== REQUIRED WORK ==
All material below is to be reproduced exactly.

== MATERIAL PROVIDED ==
——————————
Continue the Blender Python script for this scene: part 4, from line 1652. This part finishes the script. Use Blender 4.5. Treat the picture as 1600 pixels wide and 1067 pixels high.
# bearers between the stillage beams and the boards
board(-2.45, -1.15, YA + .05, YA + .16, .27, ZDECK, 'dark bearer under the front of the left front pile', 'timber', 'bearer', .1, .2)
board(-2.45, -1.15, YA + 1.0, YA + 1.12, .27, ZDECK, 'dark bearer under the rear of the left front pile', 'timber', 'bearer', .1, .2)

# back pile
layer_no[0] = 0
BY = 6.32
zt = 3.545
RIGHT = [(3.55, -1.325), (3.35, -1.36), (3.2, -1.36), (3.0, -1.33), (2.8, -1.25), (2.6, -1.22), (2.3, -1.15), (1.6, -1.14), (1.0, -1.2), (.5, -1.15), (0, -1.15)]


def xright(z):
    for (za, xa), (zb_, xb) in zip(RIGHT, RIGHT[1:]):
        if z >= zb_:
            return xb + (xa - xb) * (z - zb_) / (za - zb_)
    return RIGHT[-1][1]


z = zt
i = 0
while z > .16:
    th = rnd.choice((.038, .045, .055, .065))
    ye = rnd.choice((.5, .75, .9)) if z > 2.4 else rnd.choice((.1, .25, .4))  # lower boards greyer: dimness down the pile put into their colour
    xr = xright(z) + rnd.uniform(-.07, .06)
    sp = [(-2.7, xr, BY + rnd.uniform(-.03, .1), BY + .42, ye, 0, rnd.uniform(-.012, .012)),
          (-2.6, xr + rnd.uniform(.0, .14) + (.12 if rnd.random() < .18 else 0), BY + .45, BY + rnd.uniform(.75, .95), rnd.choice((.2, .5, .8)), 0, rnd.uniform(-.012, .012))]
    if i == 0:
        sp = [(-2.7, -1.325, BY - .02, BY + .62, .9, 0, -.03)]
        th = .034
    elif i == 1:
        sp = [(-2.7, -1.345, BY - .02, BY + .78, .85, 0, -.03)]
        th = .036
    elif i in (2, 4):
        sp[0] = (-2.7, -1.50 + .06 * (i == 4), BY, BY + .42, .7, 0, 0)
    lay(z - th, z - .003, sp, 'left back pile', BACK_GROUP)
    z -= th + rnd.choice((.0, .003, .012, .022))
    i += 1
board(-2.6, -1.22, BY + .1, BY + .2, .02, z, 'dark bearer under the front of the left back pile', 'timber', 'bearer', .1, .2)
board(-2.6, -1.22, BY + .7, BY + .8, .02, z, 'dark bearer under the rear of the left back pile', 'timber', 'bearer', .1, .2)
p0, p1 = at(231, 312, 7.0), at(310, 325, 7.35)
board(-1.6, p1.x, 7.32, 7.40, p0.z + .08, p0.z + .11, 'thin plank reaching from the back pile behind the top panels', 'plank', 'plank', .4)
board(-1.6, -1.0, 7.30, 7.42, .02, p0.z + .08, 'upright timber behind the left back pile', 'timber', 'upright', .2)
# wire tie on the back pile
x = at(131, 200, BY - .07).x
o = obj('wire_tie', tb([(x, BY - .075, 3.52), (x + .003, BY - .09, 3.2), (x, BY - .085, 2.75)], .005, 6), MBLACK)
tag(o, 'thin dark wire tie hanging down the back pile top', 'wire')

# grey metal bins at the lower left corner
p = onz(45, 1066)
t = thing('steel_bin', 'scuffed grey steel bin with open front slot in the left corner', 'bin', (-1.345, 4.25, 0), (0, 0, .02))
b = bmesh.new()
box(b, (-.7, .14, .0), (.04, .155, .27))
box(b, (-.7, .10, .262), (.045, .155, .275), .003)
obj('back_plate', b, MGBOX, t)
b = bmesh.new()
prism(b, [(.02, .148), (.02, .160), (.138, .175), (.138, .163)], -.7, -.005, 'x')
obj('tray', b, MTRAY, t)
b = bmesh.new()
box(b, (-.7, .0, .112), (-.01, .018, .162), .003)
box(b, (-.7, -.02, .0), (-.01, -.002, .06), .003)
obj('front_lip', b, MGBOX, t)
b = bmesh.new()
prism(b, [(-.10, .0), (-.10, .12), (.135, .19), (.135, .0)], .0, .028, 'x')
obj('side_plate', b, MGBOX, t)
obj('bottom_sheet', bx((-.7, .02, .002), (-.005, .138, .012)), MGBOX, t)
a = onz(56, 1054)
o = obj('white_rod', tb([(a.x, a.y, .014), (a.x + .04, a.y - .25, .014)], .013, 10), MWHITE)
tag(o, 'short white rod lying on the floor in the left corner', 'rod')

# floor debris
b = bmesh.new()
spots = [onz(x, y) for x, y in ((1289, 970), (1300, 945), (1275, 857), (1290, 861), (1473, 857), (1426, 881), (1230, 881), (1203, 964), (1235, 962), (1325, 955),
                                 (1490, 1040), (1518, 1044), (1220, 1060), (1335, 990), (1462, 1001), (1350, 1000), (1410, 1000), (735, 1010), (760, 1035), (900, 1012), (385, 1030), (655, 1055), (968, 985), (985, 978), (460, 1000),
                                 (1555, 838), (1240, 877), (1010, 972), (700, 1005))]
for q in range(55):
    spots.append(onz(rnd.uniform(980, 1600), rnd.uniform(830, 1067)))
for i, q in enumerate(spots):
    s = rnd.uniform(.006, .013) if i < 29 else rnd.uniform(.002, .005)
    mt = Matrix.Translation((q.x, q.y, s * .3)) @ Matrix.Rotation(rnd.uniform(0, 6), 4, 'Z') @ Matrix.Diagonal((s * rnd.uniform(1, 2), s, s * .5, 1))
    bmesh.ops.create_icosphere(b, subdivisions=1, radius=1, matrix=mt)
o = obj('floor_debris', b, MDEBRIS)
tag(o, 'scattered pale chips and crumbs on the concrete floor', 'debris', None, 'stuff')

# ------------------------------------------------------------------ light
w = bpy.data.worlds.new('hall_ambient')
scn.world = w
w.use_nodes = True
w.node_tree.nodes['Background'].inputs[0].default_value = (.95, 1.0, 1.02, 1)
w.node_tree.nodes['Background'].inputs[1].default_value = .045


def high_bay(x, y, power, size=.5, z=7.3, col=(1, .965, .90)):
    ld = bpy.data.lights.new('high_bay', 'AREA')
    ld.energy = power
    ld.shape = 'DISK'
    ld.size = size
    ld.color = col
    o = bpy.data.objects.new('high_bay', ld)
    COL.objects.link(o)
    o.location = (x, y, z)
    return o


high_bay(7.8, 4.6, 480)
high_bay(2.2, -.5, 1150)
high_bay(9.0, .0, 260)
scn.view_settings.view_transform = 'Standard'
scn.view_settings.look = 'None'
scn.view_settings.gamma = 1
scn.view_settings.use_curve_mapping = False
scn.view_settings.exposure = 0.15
——————————
== OUTPUT FOR THIS TASK ==
Continue the Blender Python script for this scene: part 4, from line 1652. This part finishes the script. Use Blender 4.5. Treat the picture as 1600 pixels wide and 1067 pixels high.
# bearers between the stillage beams and the boards
board(-2.45, -1.15, YA + .05, YA + .16, .27, ZDECK, 'dark bearer under the front of the left front pile', 'timber', 'bearer', .1, .2)
board(-2.45, -1.15, YA + 1.0, YA + 1.12, .27, ZDECK, 'dark bearer under the rear of the left front pile', 'timber', 'bearer', .1, .2)

# back pile
layer_no[0] = 0
BY = 6.32
zt = 3.545
RIGHT = [(3.55, -1.325), (3.35, -1.36), (3.2, -1.36), (3.0, -1.33), (2.8, -1.25), (2.6, -1.22), (2.3, -1.15), (1.6, -1.14), (1.0, -1.2), (.5, -1.15), (0, -1.15)]


def xright(z):
    for (za, xa), (zb_, xb) in zip(RIGHT, RIGHT[1:]):
        if z >= zb_:
            return xb + (xa - xb) * (z - zb_) / (za - zb_)
    return RIGHT[-1][1]


z = zt
i = 0
while z > .16:
    th = rnd.choice((.038, .045, .055, .065))
    ye = rnd.choice((.5, .75, .9)) if z > 2.4 else rnd.choice((.1, .25, .4))  # lower boards greyer: dimness down the pile put into their colour
    xr = xright(z) + rnd.uniform(-.07, .06)
    sp = [(-2.7, xr, BY + rnd.uniform(-.03, .1), BY + .42, ye, 0, rnd.uniform(-.012, .012)),
          (-2.6, xr + rnd.uniform(.0, .14) + (.12 if rnd.random() < .18 else 0), BY + .45, BY + rnd.uniform(.75, .95), rnd.choice((.2, .5, .8)), 0, rnd.uniform(-.012, .012))]
    if i == 0:
        sp = [(-2.7, -1.325, BY - .02, BY + .62, .9, 0, -.03)]
        th = .034
    elif i == 1:
        sp = [(-2.7, -1.345, BY - .02, BY + .78, .85, 0, -.03)]
        th = .036
    elif i in (2, 4):
        sp[0] = (-2.7, -1.50 + .06 * (i == 4), BY, BY + .42, .7, 0, 0)
    lay(z - th, z - .003, sp, 'left back pile', BACK_GROUP)
    z -= th + rnd.choice((.0, .003, .012, .022))
    i += 1
board(-2.6, -1.22, BY + .1, BY + .2, .02, z, 'dark bearer under the front of the left back pile', 'timber', 'bearer', .1, .2)
board(-2.6, -1.22, BY + .7, BY + .8, .02, z, 'dark bearer under the rear of the left back pile', 'timber', 'bearer', .1, .2)
p0, p1 = at(231, 312, 7.0), at(310, 325, 7.35)
board(-1.6, p1.x, 7.32, 7.40, p0.z + .08, p0.z + .11, 'thin plank reaching from the back pile behind the top panels', 'plank', 'plank', .4)
board(-1.6, -1.0, 7.30, 7.42, .02, p0.z + .08, 'upright timber behind the left back pile', 'timber', 'upright', .2)
# wire tie on the back pile
x = at(131, 200, BY - .07).x
o = obj('wire_tie', tb([(x, BY - .075, 3.52), (x + .003, BY - .09, 3.2), (x, BY - .085, 2.75)], .005, 6), MBLACK)
tag(o, 'thin dark wire tie hanging down the back pile top', 'wire')

# grey metal bins at the lower left corner
p = onz(45, 1066)
t = thing('steel_bin', 'scuffed grey steel bin with open front slot in the left corner', 'bin', (-1.345, 4.25, 0), (0, 0, .02))
b = bmesh.new()
box(b, (-.7, .14, .0), (.04, .155, .27))
box(b, (-.7, .10, .262), (.045, .155, .275), .003)
obj('back_plate', b, MGBOX, t)
b = bmesh.new()
prism(b, [(.02, .148), (.02, .160), (.138, .175), (.138, .163)], -.7, -.005, 'x')
obj('tray', b, MTRAY, t)
b = bmesh.new()
box(b, (-.7, .0, .112), (-.01, .018, .162), .003)
box(b, (-.7, -.02, .0), (-.01, -.002, .06), .003)
obj('front_lip', b, MGBOX, t)
b = bmesh.new()
prism(b, [(-.10, .0), (-.10, .12), (.135, .19), (.135, .0)], .0, .028, 'x')
obj('side_plate', b, MGBOX, t)
obj('bottom_sheet', bx((-.7, .02, .002), (-.005, .138, .012)), MGBOX, t)
a = onz(56, 1054)
o = obj('white_rod', tb([(a.x, a.y, .014), (a.x + .04, a.y - .25, .014)], .013, 10), MWHITE)
tag(o, 'short white rod lying on the floor in the left corner', 'rod')

# floor debris
b = bmesh.new()
spots = [onz(x, y) for x, y in ((1289, 970), (1300, 945), (1275, 857), (1290, 861), (1473, 857), (1426, 881), (1230, 881), (1203, 964), (1235, 962), (1325, 955),
                                 (1490, 1040), (1518, 1044), (1220, 1060), (1335, 990), (1462, 1001), (1350, 1000), (1410, 1000), (735, 1010), (760, 1035), (900, 1012), (385, 1030), (655, 1055), (968, 985), (985, 978), (460, 1000),
                                 (1555, 838), (1240, 877), (1010, 972), (700, 1005))]
for q in range(55):
    spots.append(onz(rnd.uniform(980, 1600), rnd.uniform(830, 1067)))
for i, q in enumerate(spots):
    s = rnd.uniform(.006, .013) if i < 29 else rnd.uniform(.002, .005)
    mt = Matrix.Translation((q.x, q.y, s * .3)) @ Matrix.Rotation(rnd.uniform(0, 6), 4, 'Z') @ Matrix.Diagonal((s * rnd.uniform(1, 2), s, s * .5, 1))
    bmesh.ops.create_icosphere(b, subdivisions=1, radius=1, matrix=mt)
o = obj('floor_debris', b, MDEBRIS)
tag(o, 'scattered pale chips and crumbs on the concrete floor', 'debris', None, 'stuff')

# ------------------------------------------------------------------ light
w = bpy.data.worlds.new('hall_ambient')
scn.world = w
w.use_nodes = True
w.node_tree.nodes['Background'].inputs[0].default_value = (.95, 1.0, 1.02, 1)
w.node_tree.nodes['Background'].inputs[1].default_value = .045


def high_bay(x, y, power, size=.5, z=7.3, col=(1, .965, .90)):
    ld = bpy.data.lights.new('high_bay', 'AREA')
    ld.energy = power
    ld.shape = 'DISK'
    ld.size = size
    ld.color = col
    o = bpy.data.objects.new('high_bay', ld)
    COL.objects.link(o)
    o.location = (x, y, z)
    return o


high_bay(7.8, 4.6, 480)
high_bay(2.2, -.5, 1150)
high_bay(9.0, .0, 260)
scn.view_settings.view_transform = 'Standard'
scn.view_settings.look = 'None'
scn.view_settings.gamma = 1
scn.view_settings.use_curve_mapping = False
scn.view_settings.exposure = 0.15